- REQUIREMENTS:
Look through the entries below and extract exactly the lines from the one containing "w2 = struct(empty('window_2', (0, 0, 0)), 'narrow" through the one containing "bm, 'nickel', t)", ends included.

- RECORDS SUPPLIED:

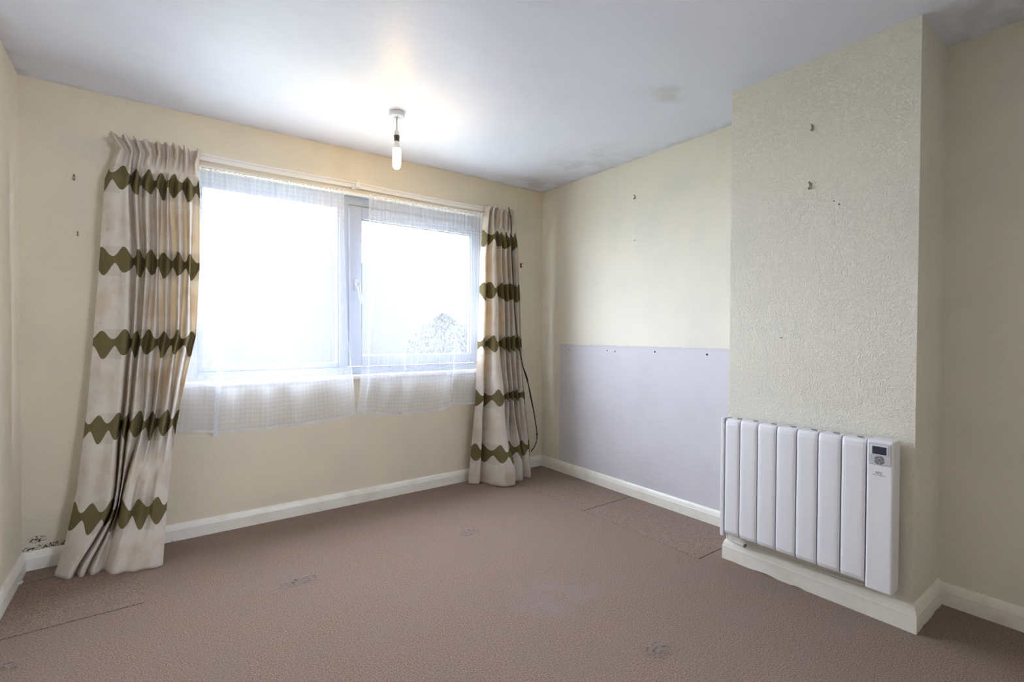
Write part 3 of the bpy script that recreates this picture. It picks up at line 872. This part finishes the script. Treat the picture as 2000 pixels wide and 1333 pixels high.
# ring of four buttons round a centre button
bc = Vector((HX - 0.0045, -2.603, 0.6705))
def sector(a0, a1, r0, r1, th=0.0012):
    bm = nb(); n = 8; rows = []
    for i in range(n + 1):
        a = a0 + (a1 - a0) * i / n
        rows.append([bm.verts.new(bc + Vector((dx, -r * math.cos(a), r * math.sin(a)))) for r, dx in ((r0, 0.0), (r1, 0.0), (r1, -th), (r0, -th))])
    for a, b in zip(rows, rows[1:]):
        for k in range(4): bm.faces.new((a[k], b[k], b[(k + 1) % 4], a[(k + 1) % 4]))
    bm.faces.new(rows[0]); bm.faces.new(rows[-1])
    bmesh.ops.recalc_face_normals(bm, faces=bm.faces[:])
    return bm
for k in range(4):
    obj('button', rl(sector(math.radians(90 * k + 8), math.radians(90 * k + 82), 0.0095, 0.0165)), m_btn, ctl)
bm = sector(0, 2 * math.pi, 0.0005, 0.0068); obj('button', rl(bm), m_btn, ctl)
# printed maker's mark and strapline; x of the text runs towards -y, up is +z, faces -x
def face_text(body, size, y, z, dx):
    base = Vector((HX - 0.002 - dx, y, z)) - rad.location
    mw = Matrix(((0, 0, -1, base.x), (-1, 0, 0, base.y), (0, 1, 0, base.z), (0, 0, 0, 1)))
    return text_obj('printed_logo', body, size, m_ink, ctl, mw)
face_text('atc', 0.0200, -2.602, 0.6215, 0.0002)
face_text('electric radiators', 0.0062, -2.603, 0.6110, 0.0002)

# white supply flex along the top of the skirting under the radiator
bm = nb()
tube(bm, smooth_path([(CX - 0.010, -1.935, 0.140), (CX - 0.024, -1.945, 0.112), (CX - 0.024, -2.03, 0.104), (CX - 0.018, -2.14, 0.107), (CX - 0.016, -2.28, 0.108), (CX - 0.018, -2.40, 0.115), (CX - 0.026, -2.50, 0.122), (CX - 0.032, -2.56, 0.136), (CX - 0.04, -2.60, 0.146)], 60), 0.0036, 8)
flex = tag(obj('power_flex', bm, m_wcable, None, smooth=True), 'thin white flex lying along the skirting under the radiator', 'cable')
bm = nb(); box(bm, (CX - 0.031, -2.037, 0.098), (CX - 0.012, -2.026, 0.113), 0.003)
obj('cable_clip', bm, m_ink, flex)

# ------------------------------------------------------------------ hooks, plugs and marks on the walls
def picture_hook(loc, normal, label, sc=1.0, group='bare picture hooks on the walls'):
    """small strap hook on a pin; normal is the wall's outward axis"""
    t = thing('picture_hook', label, 'hook', loc, group)
    nv = Vector(normal); side = Vector((0, 0, 1)).cross(nv); up = Vector((0, 0, 1))
    def P(a, b, c): return (side * a + up * b + nv * c) * sc
    bm = nb()
    w = 0.0035
    path = [(0.010, 0.0012), (0.004, 0.0016), (-0.006, 0.0018), (-0.012, 0.003), (-0.014, 0.007), (-0.011, 0.011), (-0.007, 0.012)]
    rows = []
    for b, c in path:
        rows.append([bm.verts.new(P(sx * w, b, c + dc)) for sx, dc in ((-1, 0), (1, 0), (1, 0.0010), (-1, 0.0010))])
    for a, b in zip(rows, rows[1:]):
        for k in range(4): bm.faces.new((a[k], b[k], b[(k + 1) % 4], a[(k + 1) % 4]))
    bm.faces.new(rows[0]); bm.faces.new(rows[-1])
    bmesh.ops.recalc_face_normals(bm, faces=bm.faces[:])
    obj('strap', bm, m_steel, t)
    bm = nb(); tube(bm, [P(0, 0.006, -0.001), P(0, 0.010, 0.010)], 0.0012 * sc, 8); tube(bm, [P(0, 0.0098, 0.0095), P(0, 0.0106, 0.0115)], 0.0030 * sc, 10)
    obj('pin', bm, m_steel, t)
    return t
picture_hook((CX, -2.306, 2.094), (-1, 0, 0), 'small metal picture hook high on the chimney breast, the upper of two', 1.15)
picture_hook((CX, -2.300, 1.836), (-1, 0, 0), 'small metal picture hook on the chimney breast, the lower of two', 1.3)
picture_hook((0, -1.011, 2.138), (-1, 0, 0), 'small metal picture hook high on the right wall above the grey patch', 1.15)
picture_hook((-3.068, 0, 1.933), (0, -1, 0), 'small metal picture hook left of the left curtain, the upper of two', 1.1)
picture_hook((-3.056, 0, 1.653), (0, -1, 0), 'small metal picture hook left of the left curtain, the lower of two', 0.9)
# black tie-back hook right of the right curtain
t = thing('tieback_hook', 'small black tie-back hook on the wall right of the right curtain', 'hook', (-0.245, 0, 1.743))
bm = nb(); box(bm, (-0.006, -0.005, -0.019), (0.006, 0.0, 0.019), 0.002); obj('plate', bm, m_black, t)
bm = nb(); tube(bm, [(0, -0.003, 0.010), (0.002, -0.018, 0.014), (0.006, -0.022, 0.018)], 0.0028, 8); tube(bm, [(0, -0.003, -0.012), (0.002, -0.016, -0.014), (0.007, -0.020, -0.012)], 0.0028, 8); obj('prong', bm, m_black, t, smooth=True)
# tiny hook-mark on the right wall
bm = nb()
tube(bm, [(-0.002, -1.024, 1.833), (-0.004, -1.014, 1.827), (-0.002, -1.004, 1.833)], 0.0014, 6)
tag(obj('wire_nail', bm, m_steel), 'tiny bent nail on the right wall below the picture hook', 'nail')

def plug(y, z, label, r=0.0055):
    bm = nb(); n = 16
    lathe(bm, [(0, 0.0002), (r * 0.55, 0.0002), (r * 0.6, 0.0010), (r, 0.0012), (r, 0.0), (0, 0.0)], n)
    rot = Matrix.Rotation(math.radians(-90), 4, 'Y')
    bmesh.ops.transform(bm, matrix=Matrix.Translation((0, y, z)) @ rot, verts=bm.verts[:])
    tag(obj('wall_plug', bm, m_hole), label, 'wall plug', 'dark wall plugs along the grey patch')
plug(-0.346, 1.030, 'dark wall plug at the left end of the grey patch, nearest the curtain', 0.0045)
plug(-0.761, 1.039, 'dark wall plug in the grey patch, left one of the close pair', 0.0050)
plug(-0.837, 1.033, 'dark wall plug in the grey patch, right one of the close pair', 0.0050)
plug(-1.193, 1.042, 'dark wall plug in the grey patch between the close pair and the radiator end', 0.0058)
plug(-1.581, 1.038, 'dark wall plug in the grey patch nearest the chimney breast', 0.0065)

# pin holes and a chip on the chimney breast
def chip(y, z, r, mat, name, label, cat, flat=1.0):
    bm = nb(); bmesh.ops.create_icosphere(bm, subdivisions=2, radius=r)
    for v in bm.verts:
        v.co = Vector((CX + v.co.x * 0.25, y + v.co.y * (1 + 0.3 * mnoise.noise(v.co * 300)), z + v.co.z * flat))
    tag(obj(name, bm, mat, None, smooth=True), label, cat)
chip(-2.395, 1.746, 0.0028, m_hole, 'pin', 'tiny pin head right of the lower chimney hook, the upper one', 'pin')
chip(-2.415, 1.728, 0.0034, m_hole, 'pin', 'tiny pin head right of the lower chimney hook, the lower one', 'pin')
chip(-2.183, 1.148, 0.0065, m_scuff, 'wall_scuff', 'small brown scuffed chip in the chimney wallpaper above the radiator', 'mark', 0.45)

# white cable clips on the skirtings
def clip(loc, nrm, label):
    t = thing('cable_clip', label, 'clip', loc, 'white clips at the foot of the skirtings')
    nv = Vector(nrm); sd = Vector((0, 0, 1)).cross(nv)
    bm = nb(); tube(bm, [Vector((0, 0, 0)), nv * 0.014], 0.0045, 10)
    obj('nail', bm, m_plastic, t)
    bm = nb(); tube(bm, [sd * -0.007 + nv * 0.008, sd * -0.006 + nv * 0.014 + Vector((0, 0, 0.004)), sd * 0.006 + nv * 0.014 + Vector((0, 0, 0.004)), sd * 0.007 + nv * 0.008], 0.003, 8)
    obj('hook', bm, m_plastic, t, smooth=True)
clip((-W + 0.018, -0.20, 0.020), (1, 0, 0), 'small white clip on the left wall skirting near the corner')
clip((-2.666, -0.018, 0.006), (0, -1, 0), 'small white clip under the window skirting beside the left curtain')
clip((-1.333, -0.018, 0.006), (0, -1, 0), 'small white clip at the foot of the skirting in the middle of the window wall')

# ------------------------------------------------------------------ outside: ground, neighbour's house, tree
m_ground = Mat('outside_ground', (0.34, 0.34, 0.32), 0.9)
m_ground.xyz(); m_ground.color(m_ground.mix((0.36, 0.36, 0.34), (0.26, 0.30, 0.20), m_ground.noise(0.35, 3.0).step(0.4, 0.6)))
bm = nb(); box(bm, (-40, 0.6, -3.2), (40, 60, -3.0)); gr = struct(obj('ground', bm, m_ground))
m_brick = Mat('dark_brick', (0.075, 0.06, 0.052), 0.95, spec=0.0)
m_tile = Mat('roof_slate', (0.050, 0.050, 0.056), 0.95, spec=0.0)
hs = thing('house', 'house with a pitched roof faintly seen outside through the left net curtain', 'house', (3.2, 13.2, -3.0))
def hl(bm): return local(bm, hs.location)
bm = nb(); box(bm, (-1.6, 11.5, -3.0), (8.0, 15.5, 0.35)); obj('wall', hl(bm), m_brick, hs)
bm = nb()
ra = [bm.verts.new(c) for c in ((-1.9, 11.2, 0.2), (-1.9, 15.8, 0.2), (1.6, 11.9, 3.4), (1.6, 15.2, 3.4), (5.2, 11.9, 3.4), (5.2, 15.2, 3.4), (8.4, 11.2, 0.2), (8.4, 15.8, 0.2))]
for f in ((0, 2, 3, 1), (2, 4, 5, 3), (4, 6, 7, 5), (0, 6, 4, 2), (1, 3, 5, 7), (0, 1, 7, 6)): bm.faces.new([ra[i] for i in f])
bmesh.ops.recalc_face_normals(bm, faces=bm.faces[:])
obj('roof', hl(bm), m_tile, hs)
bm = nb(); box(bm, (1.9, 12.6, 2.6), (2.5, 13.2, 4.3), 0.02, 1); obj('chimney', hl(bm), m_brick, hs)
m_leaf = Mat('tree_leaves', (0.064, 0.068, 0.058), 0.9, spec=0.05)
m_bark = Mat('tree_bark', (0.05, 0.04, 0.03), 0.9)
tr_ = thing('tree', 'leafy tree faintly seen outside through the right net curtain', 'tree', (3.55, 8.4, -3.3))
bm = nb(); tube(bm, [(0, 0, 0), (0.05, 0, 1.5), (0, 0.1, 2.8), (0.1, 0.1, 3.6)], [0.16, 0.13, 0.10, 0.05], 10); obj('trunk', bm, m_bark, tr_, smooth=True)
bm = nb(); rnd = random.Random(5)
for i in range(3600):
    a = rnd.random() * 6.283; h = rnd.random(); rr = (1 - (2 * h - 0.9) ** 2 * 0.8) * 1.25 * math.sqrt(rnd.random())
    p = Vector((rr * math.cos(a), rr * math.sin(a), 2.4 + h * 2.6)); s = 0.036 + 0.034 * rnd.random()
    q = Vector((rnd.uniform(-1, 1), rnd.uniform(-1, 1), rnd.uniform(-1, 1))).normalized(); k = q.orthogonal().normalized(); w = q.cross(k)
    bm.faces.new([bm.verts.new(p + k * s), bm.verts.new(p + w * s * 0.5), bm.verts.new(p - k * s), bm.verts.new(p - w * s * 0.5)])
obj('crown', bm, m_leaf, tr_)
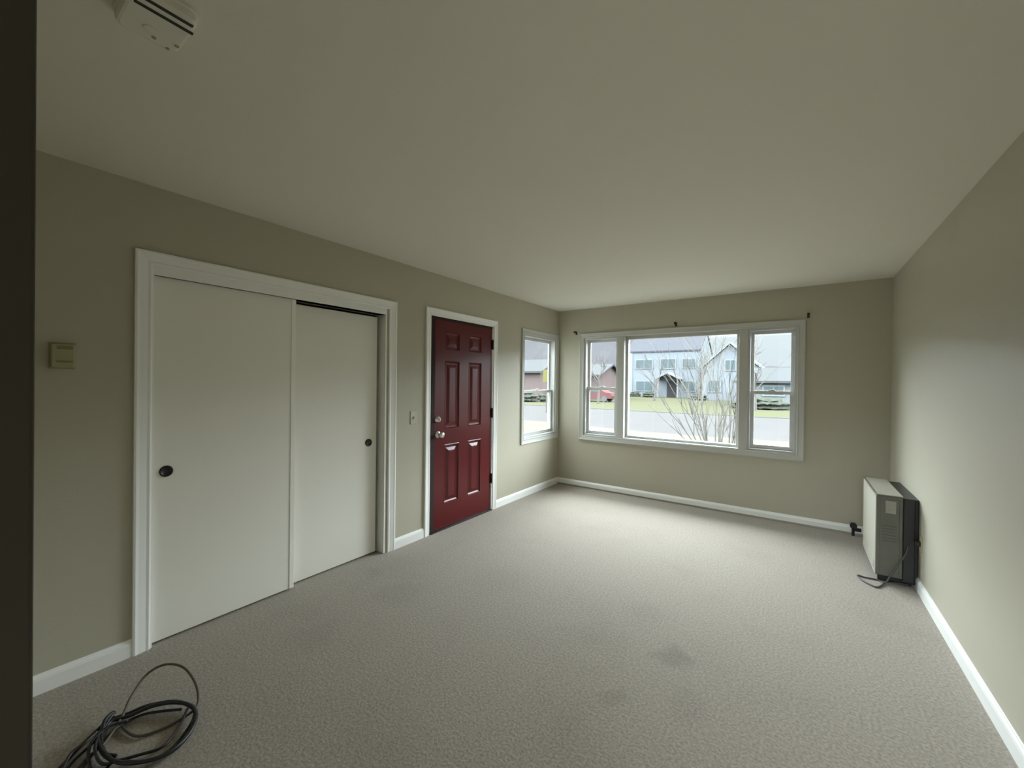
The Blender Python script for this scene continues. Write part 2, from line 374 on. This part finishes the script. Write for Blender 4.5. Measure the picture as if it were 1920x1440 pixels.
# window_1: triple window in the back wall
w1 = struct(empty('window_1', (0, 0, 0)), 'wide white triple window, picture pane between two narrow sash units')
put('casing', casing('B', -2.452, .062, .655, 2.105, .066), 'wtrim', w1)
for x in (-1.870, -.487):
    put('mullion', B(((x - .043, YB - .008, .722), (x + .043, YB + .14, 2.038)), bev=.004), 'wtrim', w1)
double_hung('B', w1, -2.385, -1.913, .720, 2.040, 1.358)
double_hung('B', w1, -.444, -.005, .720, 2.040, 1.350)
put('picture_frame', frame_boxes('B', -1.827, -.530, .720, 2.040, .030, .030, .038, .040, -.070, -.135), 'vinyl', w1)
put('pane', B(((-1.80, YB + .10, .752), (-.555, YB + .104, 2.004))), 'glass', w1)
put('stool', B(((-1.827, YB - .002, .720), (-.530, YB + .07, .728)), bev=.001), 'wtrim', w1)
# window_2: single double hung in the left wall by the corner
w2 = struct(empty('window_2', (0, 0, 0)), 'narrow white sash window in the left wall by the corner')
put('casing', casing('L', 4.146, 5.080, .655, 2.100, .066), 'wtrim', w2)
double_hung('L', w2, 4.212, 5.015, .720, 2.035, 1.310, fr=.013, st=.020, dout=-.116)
# curtain rod brackets
for x, z, lb in ((-2.508, 2.118, 'small brown curtain bracket above the left end of the wide window'), (-1.195, 2.146, 'small brown curtain bracket above the middle of the wide window'),
                 (.082, 2.142, 'small brown curtain bracket above the right end of the wide window')):
    br = thing(empty('curtain_bracket', (x, YB, z)), lb, 'curtain bracket', 'curtain rod brackets')
    put('wall_plate', B(((-.011, -.004, -.026), (.011, 0, .022)), bev=.001), 'bracket', br)
    bm = B(((-.006, -.052, -.004), (.006, -.003, .006)), bev=.002); revolve(bm, [(-.012, 0), (-.012, .010), (-.009, .015), (.009, .015), (.012, .010), (.012, 0)], (1, 0, 0), (0, -.052, .006), 16)
    put('rod_cup', bm, 'bracket', br)

# ------------------------------------------------------------------ fittings
t = thing(empty('thermostat', (XL, .335, 1.527)), 'aged beige wall thermostat left of the closet', 'thermostat')
put('base_plate', B(((0, -.043, -.060), (.006, .043, .060)), bev=.002), 'thermo', t)
put('cover', B(((.006, -.038, -.055), (.034, .038, .055)), bev=.006), 'thermo', t)
put('display', B(((.033, -.020, .030), (.036, .030, .046)), bev=.001), 'thermo_dark', t)
put('lever', B(((.033, -.022, -.030), (.037, .030, -.022)), bev=.001), 'thermo_dark', t)
t = thing(empty('light_switch', (XL, 2.440, 1.105)), 'ivory light switch plate between the closet and the red door', 'light switch')
put('plate', B(((0, -.036, -.058), (.006, .036, .058)), bev=.003), 'ivory', t)
put('toggle', B(((.005, -.005, -.012), (.016, .005, .010)), bev=.002), 'ivory', t)
for z in (-.030, .030):
    bm = bmesh.new(); revolve(bm, [(0, 0), (0, .0035), (.0015, .003), (.0018, 0)], (1, 0, 0), (.006, 0, z), 12); put('screw', bm, 'nickel', t)

# smoke alarm on the ceiling (rounded rectangle with two long sound slots)
def rrect(bm, cx, cy, hx, hy, r, levels, n=8):
    rings = []
    for z, ins in levels:
        ring = []
        for (qx, qy, a0) in ((1, 1, 0), (-1, 1, 90), (-1, -1, 180), (1, -1, 270)):
            for i in range(n + 1):
                a = math.radians(a0 + 90 * i / n); rr = max(r - ins, .001)
                ring.append(bm.verts.new((cx + qx * (hx - r) + math.cos(a) * rr, cy + qy * (hy - r) + math.sin(a) * rr, z)))
        rings.append(ring)
    for A, C in zip(rings, rings[1:]):
        for i in range(len(A)): bm.faces.new((A[i], A[(i + 1) % len(A)], C[(i + 1) % len(A)], C[i]))
    bm.faces.new(rings[0]); bm.faces.new(rings[-1][::-1])
t = thing(empty('smoke_alarm', (-1.452, .345, H)), 'white boxy smoke alarm with two dark slots on the ceiling', 'smoke alarm')
bm = bmesh.new(); rrect(bm, 0, 0, .098, .075, .030, [(0, 0), (-.010, 0), (-.012, .004), (-.030, .005), (-.036, .009), (-.038, .015)]); put('housing', bm, 'alarm', t)
for x in (.040, .070):
    put('sound_slot', B(((x, -.055, -.0405), (x + .010, .068 - (x - .046) * .3, -.037)), bev=.001), 'slot', t)
for x, y, r in ((-.062, .010, .006), (-.078, .045, .005), (-.045, .058, .006)):
    bm = bmesh.new(); revolve(bm, [(0, 0), (0, r), (-.003, r * .8), (-.003, 0)], (0, 0, 1), (x, y, -.0375), 14); put('indicator_dot', bm, 'thermo', t)
bm = bmesh.new(); revolve(bm, [(0, 0), (0, .016), (-.003, .015), (-.004, 0)], (0, 0, 1), (-.035, -.005, -.0375), 20); put('test_button', bm, 'alarm', t)

# ------------------------------------------------------------------ wall heater
HX0, HX1, HY0, HY1, HZ0, HZ1 = .482, XR, 3.985, 4.66, .045, .640
t = thing(empty('wall_heater', ((HX0 + HX1) / 2, (HY0 + HY1) / 2, 0)), 'off white wall heater with dark end panel low on the right wall', 'heater')
inv = lambda a: (a[0] - t.location.x, a[1] - t.location.y, a[2])
def HB(*bx, bev=0): return B(*[(inv(a), inv(b)) + tuple(r_) for a, b, *r_ in bx], bev=bev)
XM = .632
put('cabinet_shell', HB(((HX0, HY0 + .006, HZ0), (HX0 + .012, HY1, HZ1)), ((HX0, HY0 + .006, HZ1 - .014), (XM, HY1, HZ1)), ((HX0 + .012, HY1 - .012, HZ0), (XM, HY1, HZ1 - .014)), bev=.004), 'cabinet', t)
ep = put('end_panel', HB(((HX0 + .003, HY0 - .004, HZ0 + .004), (XM, HY0 + .012, HZ1 - .003)), bev=.008), 'panel', t)
put('panel_rib', HB(((HX0 + .004, HY0 - .009, HZ0 + .03), (HX0 + .024, HY0 - .003, HZ1 - .02)), ((XM - .022, HY0 - .009, HZ0 + .03), (XM - .006, HY0 - .003, HZ1 - .02)), ((HX0 + .004, HY0 - .009, HZ1 - .026), (XM - .006, HY0 - .003, HZ1 - .012)), bev=.002), 'panel', ep)
put('sticker', HB(((.535, HY0 - .0058, .510), (.592, HY0 - .0038, .600)), bev=.0003), 'sticker', ep)['label'] = 'pale paper sticker'
put('louver', HB(*[((.52, HY0 - .0085, .30 + .022 * i), (.595, HY0 - .003, .308 + .022 * i)) for i in range(6)], bev=.001), 'panel', ep)
put('chassis', HB(((XM - .004, HY0 + .004, HZ0 - .02), (HX1 - .002, HY1 - .01, HZ1 - .012)), ((XM - .001, HY0 - .012, HZ0 - .01), (HX1 - .022, HY0 + .006, HZ1 - .008), .004), bev=.003), 'black', t)
put('front_grille', HB(*[((HX0 - .004, HY0 + .05 + .0, .08 + .016 * i), (HX0 + .002, HY1 - .05, .086 + .016 * i)) for i in range(5)], bev=.001), 'cabinet', t)
for y in (HY0 + .05, HY1 - .08):
    put('foot', HB(((HX0 + .02, y - .02, 0), (HX1 - .03, y + .02, HZ0 + .002)), bev=.003), 'black', t)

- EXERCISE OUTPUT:
w2 = struct(empty('window_2', (0, 0, 0)), 'narrow white sash window in the left wall by the corner')
put('casing', casing('L', 4.146, 5.080, .655, 2.100, .066), 'wtrim', w2)
double_hung('L', w2, 4.212, 5.015, .720, 2.035, 1.310, fr=.013, st=.020, dout=-.116)
# curtain rod brackets
for x, z, lb in ((-2.508, 2.118, 'small brown curtain bracket above the left end of the wide window'), (-1.195, 2.146, 'small brown curtain bracket above the middle of the wide window'),
                 (.082, 2.142, 'small brown curtain bracket above the right end of the wide window')):
    br = thing(empty('curtain_bracket', (x, YB, z)), lb, 'curtain bracket', 'curtain rod brackets')
    put('wall_plate', B(((-.011, -.004, -.026), (.011, 0, .022)), bev=.001), 'bracket', br)
    bm = B(((-.006, -.052, -.004), (.006, -.003, .006)), bev=.002); revolve(bm, [(-.012, 0), (-.012, .010), (-.009, .015), (.009, .015), (.012, .010), (.012, 0)], (1, 0, 0), (0, -.052, .006), 16)
    put('rod_cup', bm, 'bracket', br)

# ------------------------------------------------------------------ fittings
t = thing(empty('thermostat', (XL, .335, 1.527)), 'aged beige wall thermostat left of the closet', 'thermostat')
put('base_plate', B(((0, -.043, -.060), (.006, .043, .060)), bev=.002), 'thermo', t)
put('cover', B(((.006, -.038, -.055), (.034, .038, .055)), bev=.006), 'thermo', t)
put('display', B(((.033, -.020, .030), (.036, .030, .046)), bev=.001), 'thermo_dark', t)
put('lever', B(((.033, -.022, -.030), (.037, .030, -.022)), bev=.001), 'thermo_dark', t)
t = thing(empty('light_switch', (XL, 2.440, 1.105)), 'ivory light switch plate between the closet and the red door', 'light switch')
put('plate', B(((0, -.036, -.058), (.006, .036, .058)), bev=.003), 'ivory', t)
put('toggle', B(((.005, -.005, -.012), (.016, .005, .010)), bev=.002), 'ivory', t)
for z in (-.030, .030):
    bm = bmesh.new(); revolve(bm, [(0, 0), (0, .0035), (.0015, .003), (.0018, 0)], (1, 0, 0), (.006, 0, z), 12); put('screw', bm, 'nickel', t)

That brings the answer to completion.